Wind turbine upscaling trend over the past 30 years (Source: FP6 Upwind project, 2011)

Over the past decade, gearbox manufacturers have recognized the limitations related to common design approaches and started integrating more and more numerical tools to validate innovative designs. This paradigm shift represents the foundation of the work by Peeters (2006), where the limitations in traditional design codes for wind turbine design were identified. The work reviews state-of-the-art design tools for wind turbine drivetrain in the early 2000 and introduces a new modelling approach for the simulation of more detailed drivetrain loads relying on the flexible Multibody Simulation (MBS) approach. Two of the discussed modelling approaches, going from two to thousands of degrees of freedom, are shown in Fig. 8.3. The work focused on the importance of modelling the internal dynamics in the gearbox and the complex interaction between the different subcomponents to be able to correctly estimate the operational loads and consequently include this information in the design phase.

Fig. 8.3
figure 3

Modelling approaches for wind turbine gearboxes. (a) two DOFs torsional model from Girsang et al. (2013), (b) flexible MBS model of the NREL GRC gearbox

The conclusion of Peeters (2006) paved the way for further developments and optimization in the modelling strategies of gearboxes. In the work of Helsen (2012) efficient simulation strategies have been investigated to understand the interaction of the turbine transients with the dynamic excitation within the drivetrain originating from the meshing gears and the full drivetrain structural behavior. The importance of modelling dynamic flexibility of internal gearbox components such as the ring wheel and the planet carrier(s) has also been investigated. Advanced model order reduction techniques based on static mode switching (Tamarozzi et al. 2013) have been applied to accurately simulate a 3D gear contact problem. The results show that the method is able to keep the same level of accuracy of fully non-linear simulation models while drastically reducing the computational resources. Finally, the recent work of Vanhollebeke (2015) demonstrated the possibility to use very accurate flexible MBS models of gearbox and to integrate them in the design phase not only to accurately predict loads but also to efficiently analyze possible NVH problems such as tonalities and vibrations.

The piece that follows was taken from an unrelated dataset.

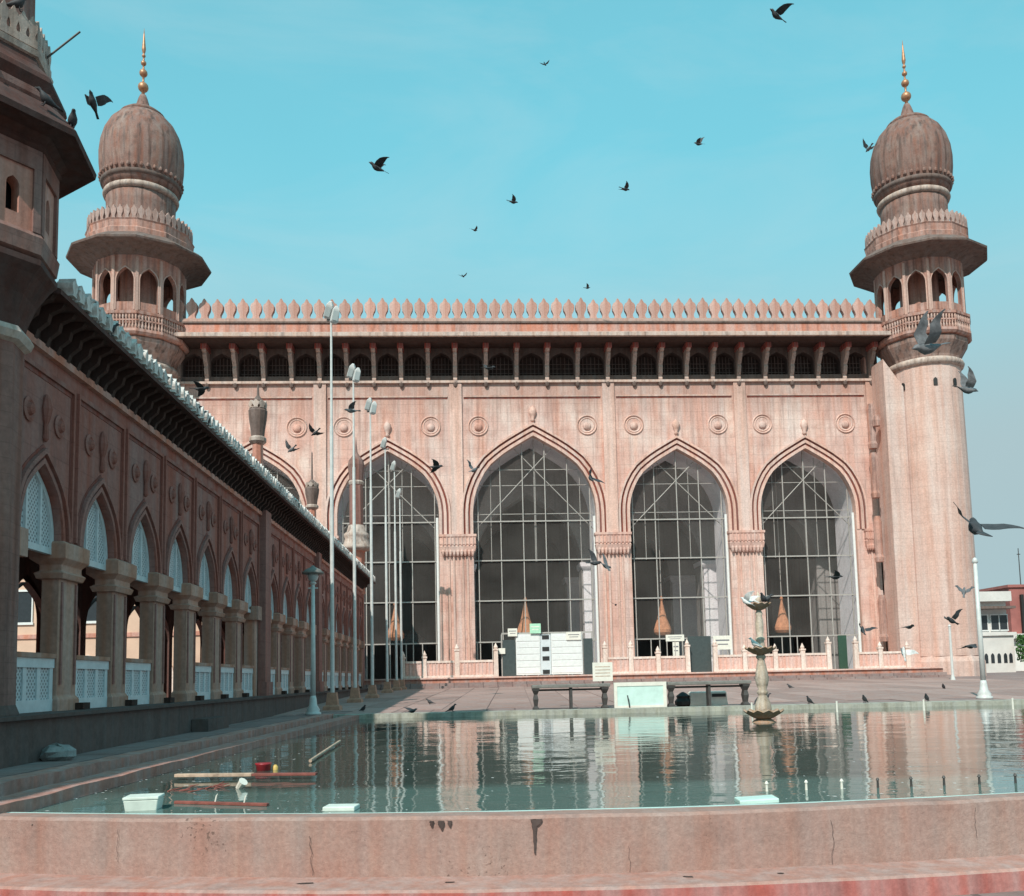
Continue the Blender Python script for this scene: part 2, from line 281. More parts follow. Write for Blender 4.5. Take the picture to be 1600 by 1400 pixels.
# ------------------------------------------------------------------ mesh helpers
class MB:
    def __init__(s): s.v = []; s.f = []
    def add(s, vs, fs):
        b = len(s.v); s.v += [tuple(p) for p in vs]; s.f += [tuple(b + i for i in f) for f in fs]; return s
    def box(s, x0, x1, y0, y1, z0, z1):
        return s.add([(x0,y0,z0),(x1,y0,z0),(x1,y1,z0),(x0,y1,z0),(x0,y0,z1),(x1,y0,z1),(x1,y1,z1),(x0,y1,z1)],
                     [(0,3,2,1),(4,5,6,7),(0,1,5,4),(1,2,6,5),(2,3,7,6),(3,0,4,7)])
    def lathe(s, prof, n=24, c=(0,0,0), ph=0.0, cap=True):
        b = []
        for r, z in prof:
            b += [(c[0] + r*math.cos(ph + 2*PI*i/n), c[1] + r*math.sin(ph + 2*PI*i/n), c[2] + z) for i in range(n)]
        f = []
        for k in range(len(prof) - 1):
            for i in range(n):
                j = (i + 1) % n; f.append((k*n+i, k*n+j, (k+1)*n+j, (k+1)*n+i))
        if cap:
            f.append(tuple(reversed(range(n)))); f.append(tuple((len(prof)-1)*n + i for i in range(n)))
        return s.add(b, f)
    def rect_loft(s, prof, c=(0,0)):            # prof: (z, x0, x1, y0, y1)
        b = []
        for z, x0, x1, y0, y1 in prof:
            b += [(c[0]+x0,c[1]+y0,z),(c[0]+x1,c[1]+y0,z),(c[0]+x1,c[1]+y1,z),(c[0]+x0,c[1]+y1,z)]
        f = [(3,2,1,0)]
        for k in range(len(prof)-1):
            for i in range(4):
                j = (i+1) % 4; f.append((k*4+i, k*4+j, k*4+4+j, k*4+4+i))
        k = len(prof)-1; f.append((k*4,k*4+1,k*4+2,k*4+3))
        return s.add(b, f)
    def prism_y(s, poly, y0, y1):               # polygon in x,z extruded along y
        n = len(poly); b = [(x,y0,z) for x,z in poly] + [(x,y1,z) for x,z in poly]
        f = [tuple(range(n)), tuple(reversed(range(n,2*n)))] + [(i,(i+1)%n+0*n,(i+1)%n+n,i+n)[::-1] for i in range(n)]
        return s.add(b, f)
    def prism_x(s, poly, x0, x1):               # polygon in y,z extruded along x
        n = len(poly); b = [(x0,y,z) for y,z in poly] + [(x1,y,z) for y,z in poly]
        f = [tuple(reversed(range(n))), tuple(range(n,2*n))] + [(i,(i+1)%n,(i+1)%n+n,i+n) for i in range(n)]
        return s.add(b, f)
    def tube(s, p0, p1, r0, r1=None, n=8):
        r1 = r0 if r1 is None else r1
        p0 = Vector(p0); p1 = Vector(p1); d = (p1-p0).normalized()
        a = d.orthogonal().normalized(); c = d.cross(a)
        b = [tuple(p0 + (a*math.cos(2*PI*i/n) + c*math.sin(2*PI*i/n))*r0) for i in range(n)] + [tuple(p1 + (a*math.cos(2*PI*i/n) + c*math.sin(2*PI*i/n))*r1) for i in range(n)]
        f = [(i,(i+1)%n,(i+1)%n+n,i+n) for i in range(n)] + [tuple(reversed(range(n))), tuple(range(n,2*n))]
        return s.add(b, f)
    def strip(s, a, b):                          # quads between two equal-length polylines
        n = len(a); return s.add(list(a)+list(b), [(i,i+1,n+i+1,n+i) for i in range(n-1)])
    def rot_z(s, ang, start=0):
        c, q = math.cos(ang), math.sin(ang)
        s.v = s.v[:start] + [(x*c-y*q, x*q+y*c, z) for x,y,z in s.v[start:]]; return s
    def mesh(s, name):
        me = bpy.data.meshes.new(name); me.from_pydata(s.v, [], s.f); me.update(); return me
    def build(s, name, mat, parent=None, smooth=False, bevel=0):
        me = s.mesh(name)
        import bmesh
        b = bmesh.new(); b.from_mesh(me); bmesh.ops.recalc_face_normals(b, faces=b.faces); b.to_mesh(me); b.free()
        me.materials.append(MATS[mat])
        if smooth:
            for p in me.polygons: p.use_smooth = True
        o = bpy.data.objects.new(name, me); COL.objects.link(o); o.parent = parent
        if bevel:
            md = o.modifiers.new('bevel', 'BEVEL'); md.width = bevel; md.segments = 2; md.limit_method = 'ANGLE'
        return o
def inst(src, name, parent, loc=(0,0,0), rz=0.0, scale=(1,1,1)):
    o = bpy.data.objects.new(name, src.data); COL.objects.link(o); o.parent = parent; o.location = loc; o.rotation_euler = (0,0,rz); o.scale = scale; return o
def dup_tree(root, loc, rz, parent=None):
    r = root.copy(); COL.objects.link(r); r.parent = parent; r.location = loc; r.rotation_euler = (0,0,rz)
    for ch in list(root.children):
        c = ch.copy(); COL.objects.link(c); c.parent = r
        for g in ch.children:
            d = g.copy(); COL.objects.link(d); d.parent = c
    return r
def empty(name, loc=(0,0,0), rz=0.0, label=None, cat=None, group=None):
    o = bpy.data.objects.new(name, None); COL.objects.link(o); o.location = loc; o.rotation_euler = (0,0,rz); o.empty_display_size = 0.3
    if label: tag(o, label, cat, group)
    return o
def tag(o, label, cat, group=None):
    o['label'] = label; o['category'] = cat
    if group: o['group'] = group
    return o
def structure(o): o['kind'] = 'structure'; return o
def stuff(o): o['kind'] = 'stuff'; return o

ARCH = [(1,0),(.992,.10),(.972,.20),(.935,.30),(.885,.40),(.80,.525),(.70,.63),(.59,.705),(.484,.77),(.36,.835),(.24,.892),(.12,.948),(.05,.98),(0,1)]
def arch_pts(cx, w, zs, h):
    L_ = [(cx - w*a, zs + h*b) for a, b in ARCH]; R_ = [(cx + w*a, zs + h*b) for a, b in reversed(ARCH[:-1])]
    return L_ + R_
def wall_arch(mb, x0, x1, z0, z1, cx, w, zs, h, y, zsill=None):
    """one flat wall face at depth y with an arched opening (sill at zsill or floor z0)"""
    zb = z0 if zsill is None else zsill
    pts = arch_pts(cx, w, zs, h)
    mb.strip([(x,y,z) for x,z in pts], [(x,y,z1) for x,z in pts])
    mb.add([(x0,y,z0),(cx-w,y,z0),(cx-w,y,zs),(cx-w,y,z1),(x0,y,z1)], [(0,1,2,3,4)])
    mb.add([(cx+w,y,z0),(x1,y,z0),(x1,y,z1),(cx+w,y,z1),(cx+w,y,zs)], [(0,1,2,3,4)])
    if zb > z0: mb.add([(cx-w,y,z0),(cx+w,y,z0),(cx+w,y,zb),(cx-w,y,zb)], [(0,1,2,3)])
def reveal(mb, cx, w, zb, zs, h, y0, y1, sill=False):
    pts = [(cx-w,zb)] + arch_pts(cx, w, zs, h) + [(cx+w,zb)]
    mb.strip([(x,y0,z) for x,z in pts], [(x,y1,z) for x,z in pts])
    if sill: mb.add([(cx-w,y0,zb),(cx+w,y0,zb),(cx+w,y1,zb),(cx-w,y1,zb)], [(0,1,2,3)])
def arch_band(mb, cx, w, zb, zs, h, d0, d1, y0, y1, hk=1.12):
    """raised moulding following an arch between offsets d0 and d1, front at y0, back at y1"""
    a = [(cx-w-d0,zb)] + arch_pts(cx, w+d0, zs, h+d0*hk) + [(cx+w+d0,zb)]
    b = [(cx-w-d1,zb)] + arch_pts(cx, w+d1, zs, h+d1*hk) + [(cx+w+d1,zb)]
    P = lambda q, y: [(x,y,z) for x,z in q]
    mb.strip(P(a,y0), P(b,y0)); mb.strip(P(a,y1), P(a,y0)); mb.strip(P(b,y0), P(b,y1))
    for q in (0, -1):
        mb.add([(a[q][0],y0,a[q][1]),(b[q][0],y0,b[q][1]),(b[q][0],y1,b[q][1]),(a[q][0],y1,a[q][1])], [(0,1,2,3)])

# ================================================================== GROUND, POOL
def court_z(y):
    if y < 30: return 0.1
    if y < 60: return 0.1 + 0.43 * (y - 30) / 30
    return 0.53
PX0, PX1, PY0, PY1 = -4.72, 30.0, 8.5, 28.9
def bow(x):
    q = min(abs(x-.3), 5.2); return 7.90 + .025*q*q + max(0, abs(x-.3)-5.2)*.01     # inner faces of the pool
def make_ground():
    mb = MB()
    xs = [-3000, -60, -20, -5.85, 30.9, 60, 3000]
    ys = [8.2, 14, 22, 29.3, 30, 45, 60, 160, 4500]
    for i in range(len(xs)-1):
        for j in range(len(ys)-1):
            if xs[i] >= -5.86 and xs[i+1] <= 31 and ys[j+1] <= 29.31: continue
            q = [(xs[i],ys[j]),(xs[i+1],ys[j]),(xs[i+1],ys[j+1]),(xs[i],ys[j+1])]
            mb.add([(x,y,court_z(y)) for x,y in q], [(0,1,2,3)])
    g = structure(mb.build('courtyard_ground', 'court'))
    structure(MB().add([(-3000,-3000,-0.6),(3000,-3000,-0.6),(3000,8.6,-0.6),(-3000,8.6,-0.6)], [(0,1,2,3)]).build('forecourt_ground', 'court'))
    wx = [PX0 + (PX1-PX0)*i/80 for i in range(81)]; wv = MB().strip([(x,bow(x)+.25,0) for x in wx], [(x,PY1,0) for x in wx])
    structure(wv.build('pool_water', 'water'))
    return g
ground = make_ground()
slab = None
srx = math.atan2(.43, 30)
for i in range(23):
    for j in range(7):
        x = -8.4 + 1.5*i; y = 30.05 + 4.0*j + (2.0 if i % 2 else 0)
        if y > 56.5: continue
        if slab is None: slab = MB().rect_loft([(0,.0,1.465,.0,3.96),(.010,.0,1.465,.0,3.96),(.014,.008,1.457,.008,3.952)]).build('paving_slab', 'paving', ground); o = slab
        else: o = inst(slab, 'paving_slab', ground)
        o.location = (x, y, court_z(y) + .003 + random.uniform(-.003,.003)); o.rotation_euler = (srx, 0, 0)
pool = empty('ablution_pool', (0, 7.9, 0), 0, 'large rectangular ablution pool with pink plastered front wall and stepped base', 'pool')
def pl(mb, name, mat, **k):
    mb.v = [(x, y - 7.9, z) for x, y, z in mb.v]; return mb.build(name, mat, pool, **k)
# front wall with slightly uneven top edge
def uneven_wall():
    mb = MB(); n = 90; xs = [-6.2 + i*(37.1)/n for i in range(n+1)]
    j = [random.uniform(-.008,.008) for _ in xs]; k = [random.uniform(-.012,.012) for _ in xs]
    A = [(x, bow(x)+k[i], -0.60) for i,x in enumerate(xs)]; B = [(x, bow(x)+k[i]*.5, 0.035+j[i]) for i,x in enumerate(xs)]
    B2 = [(x, bow(x)+.03, 0.06+j[i]) for i,x in enumerate(xs)]; C = [(x, bow(x)+.3, 0.055+j[i]*.4) for i,x in enumerate(xs)]; D = [(x, bow(x)+.3, -0.5) for x in xs]
    mb.strip(A,B); mb.strip(B,B2); mb.strip(B2,C); mb.strip(C,D)
    mb.add([A[0],B[0],B2[0],C[0],D[0]], [(0,1,2,3,4)])
    return mb
pl(uneven_wall(), 'front_wall', 'pool_wall')
lx = [PX0 + (PX1-PX0)*i/80 for i in range(81)]
lip = MB(); lip.strip([(x,bow(x)+.302,.045) for x in lx], [(x,bow(x)+.42,.045) for x in lx]); lip.strip([(x,bow(x)+.42,.045) for x in lx], [(x,bow(x)+.42,-.3) for x in lx]); pl(lip, 'tile_lip', 'board_aqua')
def uneven_step():
    mb = MB(); n = 70; xs = [-6.2 + i*(37.1)/n for i in range(n+1)]
    j = [random.uniform(-.02,.02) for _ in xs]
    A = [(x, bow(x)+.02, -0.415) for x in xs]; B = [(x, bow(x)-.42+j[i]*.6, -0.43) for i,x in enumerate(xs)]
    mb.strip(A,B); return mb, xs, j
mbs, xs_, j_ = uneven_step()
C_ = [(x, bow(x)-.445+j_[i]*.6, -0.45) for i,x in enumerate(xs_)]; B_ = [(x, bow(x)-.42+j_[i]*.6, -0.43) for i,x in enumerate(xs_)]
mbs.strip(B_, C_); pl(mbs, 'step_tread', 'pool_step')
mbr = MB(); mbr.strip(C_, [(x, bow(x)-.46+j_[i]*.5, -0.64) for i,x in enumerate(xs_)]); pl(mbr, 'step_riser', 'pool_riser')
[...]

Within the MAREWINT project, specific activities were conducted to follow up on these findings and complement the existing work with focus on two specific aspects. Chapter 9 focuses on a review of advanced modelling techniques for bearing and the optimal integration of these models in a flexible multibody simulation environment. In Chap. 10, recent advances on the experimental characterization of gearboxes in operations are presented. Being able to identify an operational model of the gearbox under different loading conditions will provide valuable inputs for validation of global gearbox models and verification of design assumptions.